Published:Saturday | August 19, 2023 | 12:06 AM
Aerial shot of downtown Montego Bay
Aerial shot of downtown Montego Bay

Jamaica’s scorching summer temperatures ought to be powerful reminders to architects, engineers and real-estate developers what their peers of long ago understood: their designs have to be relevant to the hot weather in which they exist.

And worse, the island’s recent heatwaves aren’t passing phenomena. With global warming and climate change, it means that, for Jamaica, like the rest of the world, these extreme temperatures will increasingly become the norm, affecting how people live.

These issues, of course, are not new, but have drawn, and deserve, serious attention in the face of the island’s ongoing construction boom, focused primarily on mid- and high-rise apartment buildings and commercial complexes. The expanding construction of high-rises is facilitated by changes to the laws allowing more habitable rooms per square metre than previously. Builders are going higher.

The question is whether these taller, sleek and fetching buildings, often with narrow windows and significant expanses of glass, are not only appropriately designed for the tropics, but with climate change in mind.

This is an old, and constant, concern of the architect and policy activist, Dr Patricia Green. She found support this week in an important quarter – one with influence in real estate investment, which presumably extends to design and engineering.

In this newspaper on Thursday, Denroy Pusey, an assistant vice-president for real estate business at the real estate and investment company FirstRock Group, called for the “risks associated with climatic conditions” to be part of the design and construction process in real estate.

“In Jamaica, especially in recent times, we are experiencing more frequent heat events even outside of the regular summer period, and, as such, protecting the users of the space, whether residential or commercial, is of utmost importance to reduce the effects of severe heat,” Mr Pusey said. This includes not only how buildings are cooled, but whether materials used in their construction are resilient to extreme temperatures.

FOCUS

In other words, there has to be focus on the maintenance and other costs related to living in existing and new constructions, whose designs might not have sufficiently taken their environment into consideration. Some buildings may, for instance, require the extensive use of air conditioners, which might be powered by expensive fossil fuel-generated energy, which contributes to global warming.

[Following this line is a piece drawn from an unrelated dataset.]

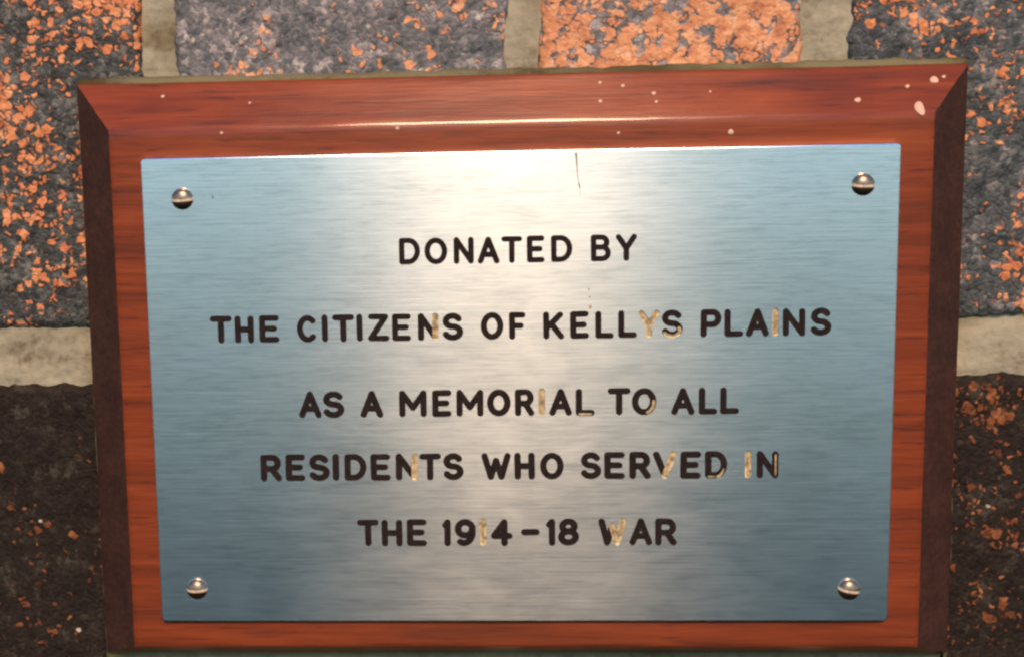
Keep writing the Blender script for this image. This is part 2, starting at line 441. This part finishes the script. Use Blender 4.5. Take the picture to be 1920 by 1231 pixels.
# ---- engraved lettering: every glyph is a set of rounded strokes in a unit box
def arc(cx, cy, rx, ry, a0, a1, n=14):
    return [(cx + rx * math.cos(R(a0 + (a1 - a0) * i / n)), cy + ry * math.sin(R(a0 + (a1 - a0) * i / n))) for i in range(n + 1)]
def ell(cx, cy, rx, ry, n=28):
    return arc(cx, cy, rx, ry, 0, 360, n)[:-1] + ['closed']
GL = {
 'A': [[(0, 0), (.5, 1)], [(.5, 1), (1, 0)], [(.19, .30), (.81, .30)]],
 'B': [[(0, 0), (0, 1)], [(0, 1), (.55, 1)] + arc(.55, .77, .36, .23, 90, -90)[1:] + [(0, .54)], [(0, .54), (.58, .54)] + arc(.58, .27, .42, .27, 90, -90)[1:] + [(0, 0)]],
 'C': [arc(.52, .5, .52, .5, 48, 312, 22)],
 'D': [[(0, 0), (0, 1)], [(0, 1), (.42, 1)] + arc(.42, .5, .58, .5, 90, -90, 18)[1:] + [(0, 0)]],
 'E': [[(0, 0), (0, 1)], [(0, 1), (1, 1)], [(0, .51), (.84, .51)], [(0, 0), (1, 0)]],
 'F': [[(0, 0), (0, 1)], [(0, 1), (1, 1)], [(0, .51), (.82, .51)]],
 'H': [[(0, 0), (0, 1)], [(1, 0), (1, 1)], [(0, .5), (1, .5)]],
 'I': [[(.5, 0), (.5, 1)]],
 'K': [[(0, 0), (0, 1)], [(.95, 1), (0, .36)], [(.34, .58), (1, 0)]],
 'L': [[(0, 0), (0, 1)], [(0, 0), (1, 0)]],
 'M': [[(0, 0), (0, 1)], [(0, 1), (.5, .30)], [(.5, .30), (1, 1)], [(1, 1), (1, 0)]],
 'N': [[(0, 0), (0, 1)], [(0, 1), (1, 0)], [(1, 0), (1, 1)]],
 'O': [ell(.5, .5, .5, .5)],
 'P': [[(0, 0), (0, 1)], [(0, 1), (.6, 1)] + arc(.6, .72, .4, .28, 90, -90)[1:] + [(0, .44)]],
 'R': [[(0, 0), (0, 1)], [(0, 1), (.58, 1)] + arc(.58, .73, .38, .27, 90, -90)[1:] + [(0, .46)], [(.55, .46), (1, 0)]],
 'S': [arc(.5, .755, .46, .245, 28, 270, 18), arc(.5, .255, .5, .255, 90, -155, 18)],
 'T': [[(0, 1), (1, 1)], [(.5, 0), (.5, 1)]],
 'V': [[(0, 1), (.5, 0)], [(.5, 0), (1, 1)]],
 'W': [[(0, 1), (.27, 0)], [(.27, 0), (.5, .78)], [(.5, .78), (.73, 0)], [(.73, 0), (1, 1)]],
 'Y': [[(0, 1), (.5, .46)], [(1, 1), (.5, .46)], [(.5, .46), (.5, 0)]],
 'Z': [[(0.04, 1), (.96, 1)], [(.96, 1), (0, 0)], [(0, 0), (1, 0)]],
 '1': [[(.8, 0), (.8, 1)], [(.8, 1), (0, .86)]],
 '4': [[(.68, 0), (.68, 1)], [(.68, 1), (0, .34)], [(0, .34), (1, .34)]],
 '8': [ell(.5, .765, .42, .235, 22), ell(.5, .265, .5, .265, 24)],
 '9': [ell(.5, .68, .5, .32, 24), [(1, .68)] + arc(.42, .5, .58, .5, 2, -118, 14)],
 '-': [[(0, .5), (1, .5)]],
}
ROWS = [
 ("DONATED BY", 47.1, 39.1, 0.80, [(-34.11, -27.94), (-26.63, -19.95), (-18.09, -12.25), (-11.04, -4.72), (-4.1, 1.91), (3.27, 8.35), (10.26, 16.41), (21.84, 27.62), (28.98, 35.06)]),
 ("THE CITIZENS OF KELLYS PLAINS", 24.35, 16.05, 0.88, [(-90.89, -84.4), (-83.5, -77.87), (-76.16, -70.25), (-64.9, -58.69), (-57.36, -55.61), (-54.34, -47.9), (-47.21, -45.31), (-43.82, -37.49), (-36.56, -30.99), (-28.91, -22.9), (-21.8, -15.67), (-10.49, -3.86), (-2.04, 2.8), (7.95, 14.02), (15.84, 21.23), (23.12, 28.46), (29.67, 35.11), (35.6, 41.78), (42.3, 48.48), (53.62, 59.53), (60.5, 65.89), (66.63, 73.18), (74.01, 75.95), (77.21, 83.62), (85.1, 91.05)]),
 ("AS A MEMORIAL TO ALL", 0.85, -7.4, 0.92, [(-65.08, -58.29), (-57.79, -51.41), (-46.55, -39.78), (-35.05, -26.87), (-25.2, -19.5), (-17.94, -9.96), (-8.81, -1.92), (-0.7, 5.02), (6.49, 8.21), (9.52, 16.17), (17.31, 22.84), (26.74, 33.39), (33.67, 40.77), (45.22, 52.02), (53.2, 58.56), (59.48, 64.96)]),
 ("RESIDENTS WHO SERVED IN", -18.75, -27.1, 0.94, [(-77.18, -70.86), (-69.65, -63.8), (-62.62, -56.34), (-55.37, -53.52), (-51.83, -45.24), (-43.89, -37.93), (-36.42, -29.86), (-29.4, -22.9), (-22.3, -16.22), (-10.73, -2.0), (-0.89, 5.13), (6.71, 13.71), (18.49, 24.63), (25.73, 31.76), (33.02, 39.23), (40.04, 46.96), (47.99, 53.97), (55.3, 61.78), (66.97, 68.68), (70.3, 76.64)]),
 ("THE 1914-18 WAR", -39.45, -47.9, 0.94, [(-48.41, -41.88), (-41.09, -34.84), (-33.41, -27.45), (-22.86, -20.23), (-19.07, -12.87), (-11.96, -9.44), (-8.13, -1.74), (0.92, 6.41), (8.32, 11.18), (11.97, 18.11), (23.83, 32.03), (33.17, 39.91), (40.73, 47.09)]),
]
# strokes whose paint has fallen out: (row, letter) -> glyph strokes, and extra slivers (points, radius factor)
BARE = {(1, 9): [2], (1, 17): [0, 1, 2], (1, 22): [0], (2, 8): [0], (3, 6): [2], (3, 15): [1], (3, 18): [0], (4, 5): [0, 1], (4, 10): [2, 3]}
SLIVER = {(1, 18): [(arc(.5, .20, .52, .27, 20, -150, 14), .62)],
          (2, 10): [([(.05, -.07), (1, -.07)], .42)],
          (2, 12): [(arc(.52, .48, .53, .53, 5, -70, 10), .5)],
          (3, 17): [(arc(.46, .46, .58, .55, -22, -75, 8), .4), ([(.02, -.07), (.45, -.08)], .3)],
          (3, 19): [([(1.05, .0), (1.05, .95)], .32)]}

def stroke_polys(pts, r):
    """polyline -> list of convex-ish polygons (quads sharing vertices, plus round caps)"""
    closed = pts[-1] == 'closed'
    if closed: pts = pts[:-1]
    P = [Vector(p) for p in pts]
    n = len(P); L, Rr = [], []
    for i in range(n):
        if closed: a, b = P[i - 1], P[(i + 1) % n]
        else: a, b = P[max(0, i - 1)], P[min(n - 1, i + 1)]
        d1 = (P[i] - a).normalized() if (P[i] - a).length > 1e-9 else (b - P[i]).normalized()
        d2 = (b - P[i]).normalized() if (b - P[i]).length > 1e-9 else d1
        t = (d1 + d2).normalized(); nrm = Vector((-t.y, t.x))
        k = r / max(0.5, nrm.dot(Vector((-d1.y, d1.x))))
        L.append(P[i] + nrm * k); Rr.append(P[i] - nrm * k)
    out = []
    for i in range(n if closed else n - 1):
        j = (i + 1) % n
        out.append([Rr[i], Rr[j], L[j], L[i]])
    if not closed:
        for e, nb in ((0, 1), (n - 1, n - 2)):
            d = (P[e] - P[nb]).normalized(); a0 = math.atan2(d.y, d.x)
            out.append([P[e] + Vector((math.cos(a0 + a), math.sin(a0 + a))) * r for a in [R(-90 + 180 * k / 8) for k in range(9)]])
    return out

def union(groups):
    """groups: list of (tag, polygons). Returns 2D verts and triangles with the set of tags covering each"""
    vs, fs, tags = [], [], []
    for tag, polys in groups:
        for poly in polys:
            a = sum(poly[i - 1].x * poly[i].y - poly[i].x * poly[i - 1].y for i in range(len(poly)))
            if a < 0: poly = poly[::-1]
            b = len(vs); vs.extend(poly); fs.append(list(range(b, b + len(poly)))); tags.append(tag)
    ov, oe, of, _, _, fo = delaunay_2d_cdt(vs, [], fs, 1, 1e-4)
    out = []
    for f in of:
        c = sum((Vector(ov[i]) for i in f), Vector((0, 0))) / len(f)
        t = {tag for tag, polys in groups if any(inside(c, q) for q in polys)}
        if t: out.append((tuple(f), t))
    return ov, out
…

Two years ago, Dr Green, who formerly taught in the faculty of the built environment at the University of Technology, Jamaica (UTech), expressed her concern that “time-tested architecture and construction and resilience to earthquakes and hurricanes” were being displaced by approaches that were not necessarily suitable to Jamaica’s circumstances.

“Importantly, traditional buildings were designed to breathe,” Dr Green said of old Caribbean architecture. “Doors and room dividers had openings with fretwork or lattice infill for breezes to pass as a hurricane pressure-release system. Tree planting acted as hurricane windbreakers.”

Importantly, these design elements, including large and louvred windows, helped to keep the interior of buildings cool, while trees did the same to the exterior.

No doubt the concerns about which Dr Green has waged a relentless campaign, and which have now been addressed by Mr Pusey, are part of ongoing discourse and research at Dr Green’s old school at UTech.

The issues, though, require more, a full-blown dialogue and public education campaign about construction in the time of climate change that can influence policy to prevent the mistakes of the past. UTech’s Faculty of the Built Environment is the appropriate leader of this initiative.